● EXERCISE INSTRUCTIONS
Restate the opening lines of the material below word for word, stopping after the line that contains "of the pool')".

·····

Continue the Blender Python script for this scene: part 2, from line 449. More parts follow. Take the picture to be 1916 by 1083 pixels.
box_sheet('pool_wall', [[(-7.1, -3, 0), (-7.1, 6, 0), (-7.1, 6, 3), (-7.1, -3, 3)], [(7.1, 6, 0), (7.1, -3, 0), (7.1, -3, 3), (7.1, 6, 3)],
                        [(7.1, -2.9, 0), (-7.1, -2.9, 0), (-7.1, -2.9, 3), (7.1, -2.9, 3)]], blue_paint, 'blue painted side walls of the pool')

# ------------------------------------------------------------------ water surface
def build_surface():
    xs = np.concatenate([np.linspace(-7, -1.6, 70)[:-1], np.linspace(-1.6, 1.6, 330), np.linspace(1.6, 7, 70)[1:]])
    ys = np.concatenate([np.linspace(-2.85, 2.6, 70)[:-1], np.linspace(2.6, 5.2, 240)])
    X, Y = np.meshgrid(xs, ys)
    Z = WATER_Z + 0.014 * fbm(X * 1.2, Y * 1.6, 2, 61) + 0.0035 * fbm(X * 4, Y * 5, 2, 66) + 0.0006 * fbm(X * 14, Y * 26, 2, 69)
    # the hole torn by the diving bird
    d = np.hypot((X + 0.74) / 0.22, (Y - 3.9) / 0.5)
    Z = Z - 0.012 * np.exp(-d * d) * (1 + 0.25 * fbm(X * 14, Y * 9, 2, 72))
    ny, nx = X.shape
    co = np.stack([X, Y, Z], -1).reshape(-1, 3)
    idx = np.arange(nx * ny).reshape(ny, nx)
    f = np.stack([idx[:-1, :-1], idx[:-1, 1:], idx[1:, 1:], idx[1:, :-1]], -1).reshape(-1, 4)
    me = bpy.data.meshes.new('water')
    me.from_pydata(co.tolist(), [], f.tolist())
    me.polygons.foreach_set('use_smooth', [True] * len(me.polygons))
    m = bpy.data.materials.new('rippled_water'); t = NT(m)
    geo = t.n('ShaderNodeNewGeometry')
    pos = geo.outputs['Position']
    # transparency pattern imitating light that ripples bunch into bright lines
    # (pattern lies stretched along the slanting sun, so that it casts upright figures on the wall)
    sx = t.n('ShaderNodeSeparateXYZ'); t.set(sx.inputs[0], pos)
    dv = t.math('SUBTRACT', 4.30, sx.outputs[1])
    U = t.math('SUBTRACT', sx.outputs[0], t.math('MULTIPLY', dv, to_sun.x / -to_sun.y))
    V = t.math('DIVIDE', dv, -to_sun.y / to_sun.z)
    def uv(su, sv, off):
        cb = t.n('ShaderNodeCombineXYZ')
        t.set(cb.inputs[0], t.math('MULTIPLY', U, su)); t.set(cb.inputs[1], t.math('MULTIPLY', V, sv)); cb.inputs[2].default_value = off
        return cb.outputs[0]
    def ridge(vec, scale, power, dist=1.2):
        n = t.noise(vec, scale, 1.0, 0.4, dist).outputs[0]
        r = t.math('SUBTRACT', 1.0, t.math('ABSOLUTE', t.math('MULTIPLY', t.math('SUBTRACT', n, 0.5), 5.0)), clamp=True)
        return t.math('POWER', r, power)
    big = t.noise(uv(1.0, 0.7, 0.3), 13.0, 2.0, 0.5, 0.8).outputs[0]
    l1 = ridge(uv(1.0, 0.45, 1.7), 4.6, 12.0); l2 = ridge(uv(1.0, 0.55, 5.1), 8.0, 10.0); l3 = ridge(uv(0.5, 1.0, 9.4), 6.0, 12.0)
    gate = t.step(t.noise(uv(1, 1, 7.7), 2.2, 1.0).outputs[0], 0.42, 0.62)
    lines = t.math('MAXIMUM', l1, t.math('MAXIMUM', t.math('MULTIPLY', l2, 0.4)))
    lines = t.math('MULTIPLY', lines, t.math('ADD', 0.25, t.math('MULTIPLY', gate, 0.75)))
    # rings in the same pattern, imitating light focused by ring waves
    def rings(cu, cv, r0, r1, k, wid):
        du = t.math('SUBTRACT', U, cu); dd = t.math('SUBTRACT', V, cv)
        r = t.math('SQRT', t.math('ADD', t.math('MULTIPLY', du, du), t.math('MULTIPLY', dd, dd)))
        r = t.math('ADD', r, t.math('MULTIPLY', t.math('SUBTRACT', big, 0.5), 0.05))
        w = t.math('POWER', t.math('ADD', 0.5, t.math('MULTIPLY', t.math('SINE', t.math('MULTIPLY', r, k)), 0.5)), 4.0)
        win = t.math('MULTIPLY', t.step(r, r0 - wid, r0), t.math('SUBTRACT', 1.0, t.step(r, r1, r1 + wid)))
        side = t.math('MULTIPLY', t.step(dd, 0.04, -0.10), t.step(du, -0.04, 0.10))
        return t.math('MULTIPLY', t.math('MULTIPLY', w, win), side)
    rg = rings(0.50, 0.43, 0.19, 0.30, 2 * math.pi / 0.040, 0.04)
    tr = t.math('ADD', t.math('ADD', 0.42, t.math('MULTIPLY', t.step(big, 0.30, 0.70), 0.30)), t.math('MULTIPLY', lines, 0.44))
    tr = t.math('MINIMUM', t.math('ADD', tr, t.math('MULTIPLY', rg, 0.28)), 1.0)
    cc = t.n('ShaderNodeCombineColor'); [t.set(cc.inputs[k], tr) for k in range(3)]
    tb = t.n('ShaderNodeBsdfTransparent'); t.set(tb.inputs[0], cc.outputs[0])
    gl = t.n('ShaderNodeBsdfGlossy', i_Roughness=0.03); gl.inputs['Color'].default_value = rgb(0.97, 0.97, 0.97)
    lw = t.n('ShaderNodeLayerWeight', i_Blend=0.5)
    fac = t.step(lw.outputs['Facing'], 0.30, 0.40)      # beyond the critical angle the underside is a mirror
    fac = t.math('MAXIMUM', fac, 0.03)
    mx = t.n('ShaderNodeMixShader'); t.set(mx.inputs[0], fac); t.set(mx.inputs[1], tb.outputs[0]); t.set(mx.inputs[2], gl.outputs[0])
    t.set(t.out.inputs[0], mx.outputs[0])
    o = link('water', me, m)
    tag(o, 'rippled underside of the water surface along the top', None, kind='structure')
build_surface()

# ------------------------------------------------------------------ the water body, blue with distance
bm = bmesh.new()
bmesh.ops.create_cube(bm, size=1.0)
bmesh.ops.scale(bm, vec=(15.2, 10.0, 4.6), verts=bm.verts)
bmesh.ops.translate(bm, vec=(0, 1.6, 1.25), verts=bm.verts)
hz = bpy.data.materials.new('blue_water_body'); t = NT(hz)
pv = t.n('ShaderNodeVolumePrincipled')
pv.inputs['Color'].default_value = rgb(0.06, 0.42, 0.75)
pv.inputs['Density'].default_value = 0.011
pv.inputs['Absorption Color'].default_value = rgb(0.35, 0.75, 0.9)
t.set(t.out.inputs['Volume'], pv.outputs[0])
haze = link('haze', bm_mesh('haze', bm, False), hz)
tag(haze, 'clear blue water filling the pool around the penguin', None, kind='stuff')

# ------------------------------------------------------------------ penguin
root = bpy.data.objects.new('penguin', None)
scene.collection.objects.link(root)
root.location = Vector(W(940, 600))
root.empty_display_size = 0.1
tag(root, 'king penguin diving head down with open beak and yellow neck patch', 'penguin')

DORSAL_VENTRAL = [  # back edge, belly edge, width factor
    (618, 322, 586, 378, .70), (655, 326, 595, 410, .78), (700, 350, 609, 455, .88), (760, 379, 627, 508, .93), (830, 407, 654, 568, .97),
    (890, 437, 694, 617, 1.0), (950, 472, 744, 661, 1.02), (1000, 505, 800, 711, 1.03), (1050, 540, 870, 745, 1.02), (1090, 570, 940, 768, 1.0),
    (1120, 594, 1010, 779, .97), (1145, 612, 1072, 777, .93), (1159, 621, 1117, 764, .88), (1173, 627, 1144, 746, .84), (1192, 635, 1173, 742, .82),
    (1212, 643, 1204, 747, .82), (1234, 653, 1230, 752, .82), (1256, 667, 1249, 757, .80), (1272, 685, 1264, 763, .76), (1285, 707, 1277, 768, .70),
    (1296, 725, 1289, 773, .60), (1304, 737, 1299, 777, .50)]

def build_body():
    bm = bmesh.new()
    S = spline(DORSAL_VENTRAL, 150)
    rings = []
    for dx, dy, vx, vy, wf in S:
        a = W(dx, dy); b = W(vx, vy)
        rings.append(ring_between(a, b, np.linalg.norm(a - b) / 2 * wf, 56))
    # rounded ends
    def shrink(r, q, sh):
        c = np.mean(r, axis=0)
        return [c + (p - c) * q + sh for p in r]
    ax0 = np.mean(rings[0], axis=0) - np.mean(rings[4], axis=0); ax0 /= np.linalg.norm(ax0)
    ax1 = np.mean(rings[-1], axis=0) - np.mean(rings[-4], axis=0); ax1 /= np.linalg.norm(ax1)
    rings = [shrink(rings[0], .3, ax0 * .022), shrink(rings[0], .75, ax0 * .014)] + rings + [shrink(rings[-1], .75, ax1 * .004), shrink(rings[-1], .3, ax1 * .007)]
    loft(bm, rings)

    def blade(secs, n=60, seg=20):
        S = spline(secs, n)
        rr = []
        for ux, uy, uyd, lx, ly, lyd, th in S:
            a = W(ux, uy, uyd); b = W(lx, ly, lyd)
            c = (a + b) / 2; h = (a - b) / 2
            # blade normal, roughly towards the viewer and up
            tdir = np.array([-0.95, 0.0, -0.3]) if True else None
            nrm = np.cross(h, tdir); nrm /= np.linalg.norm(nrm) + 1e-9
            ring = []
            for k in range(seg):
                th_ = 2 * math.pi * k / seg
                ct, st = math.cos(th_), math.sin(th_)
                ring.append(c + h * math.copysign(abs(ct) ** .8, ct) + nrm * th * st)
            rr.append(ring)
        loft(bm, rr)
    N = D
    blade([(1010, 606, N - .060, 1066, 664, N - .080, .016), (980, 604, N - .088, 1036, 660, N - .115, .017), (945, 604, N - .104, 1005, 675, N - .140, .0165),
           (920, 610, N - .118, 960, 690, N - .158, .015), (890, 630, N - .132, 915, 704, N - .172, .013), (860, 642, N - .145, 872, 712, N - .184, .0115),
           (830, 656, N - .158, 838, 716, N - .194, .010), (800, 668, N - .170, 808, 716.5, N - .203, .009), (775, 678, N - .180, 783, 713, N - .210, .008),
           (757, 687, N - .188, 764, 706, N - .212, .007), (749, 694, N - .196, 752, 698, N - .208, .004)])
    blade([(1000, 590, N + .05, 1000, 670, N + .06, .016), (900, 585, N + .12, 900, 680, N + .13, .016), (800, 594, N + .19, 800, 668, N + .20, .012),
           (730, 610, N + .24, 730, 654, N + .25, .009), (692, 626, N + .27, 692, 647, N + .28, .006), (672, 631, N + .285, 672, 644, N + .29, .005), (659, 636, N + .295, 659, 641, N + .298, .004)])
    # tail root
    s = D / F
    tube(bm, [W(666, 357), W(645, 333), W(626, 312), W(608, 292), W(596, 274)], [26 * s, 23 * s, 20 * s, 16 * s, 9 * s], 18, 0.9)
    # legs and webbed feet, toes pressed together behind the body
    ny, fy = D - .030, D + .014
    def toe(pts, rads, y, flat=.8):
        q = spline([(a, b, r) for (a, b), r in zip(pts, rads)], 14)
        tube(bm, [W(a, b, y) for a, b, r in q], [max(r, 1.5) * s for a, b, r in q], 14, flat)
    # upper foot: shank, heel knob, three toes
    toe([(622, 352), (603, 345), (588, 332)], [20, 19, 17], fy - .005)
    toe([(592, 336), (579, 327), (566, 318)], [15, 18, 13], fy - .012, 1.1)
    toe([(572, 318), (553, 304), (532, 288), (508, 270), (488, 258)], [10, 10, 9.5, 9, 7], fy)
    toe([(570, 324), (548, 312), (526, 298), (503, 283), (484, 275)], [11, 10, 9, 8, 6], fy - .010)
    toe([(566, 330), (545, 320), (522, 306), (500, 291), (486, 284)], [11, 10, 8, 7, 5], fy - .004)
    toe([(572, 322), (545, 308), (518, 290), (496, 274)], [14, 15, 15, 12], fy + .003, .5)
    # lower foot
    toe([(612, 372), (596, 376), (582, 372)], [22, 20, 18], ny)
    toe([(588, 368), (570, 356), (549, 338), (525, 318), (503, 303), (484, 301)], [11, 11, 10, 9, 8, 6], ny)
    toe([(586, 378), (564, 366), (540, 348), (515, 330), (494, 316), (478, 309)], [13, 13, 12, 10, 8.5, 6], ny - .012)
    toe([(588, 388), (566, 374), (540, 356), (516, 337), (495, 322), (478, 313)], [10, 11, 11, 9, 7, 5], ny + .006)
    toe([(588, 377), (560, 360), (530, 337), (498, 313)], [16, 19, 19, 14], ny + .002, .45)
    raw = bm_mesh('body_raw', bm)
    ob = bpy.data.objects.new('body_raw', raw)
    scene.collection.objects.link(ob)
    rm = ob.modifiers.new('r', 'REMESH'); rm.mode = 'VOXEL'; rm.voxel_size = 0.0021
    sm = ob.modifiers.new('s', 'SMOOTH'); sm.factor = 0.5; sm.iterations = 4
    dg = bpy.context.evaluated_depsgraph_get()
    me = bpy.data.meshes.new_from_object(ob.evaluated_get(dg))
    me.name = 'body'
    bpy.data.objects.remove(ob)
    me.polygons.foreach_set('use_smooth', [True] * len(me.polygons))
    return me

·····

● ANSWER FOR THIS EXERCISE
Continue the Blender Python script for this scene: part 2, from line 449. More parts follow. Take the picture to be 1916 by 1083 pixels.
box_sheet('pool_wall', [[(-7.1, -3, 0), (-7.1, 6, 0), (-7.1, 6, 3), (-7.1, -3, 3)], [(7.1, 6, 0), (7.1, -3, 0), (7.1, -3, 3), (7.1, 6, 3)],
                        [(7.1, -2.9, 0), (-7.1, -2.9, 0), (-7.1, -2.9, 3), (7.1, -2.9, 3)]], blue_paint, 'blue painted side walls of the pool')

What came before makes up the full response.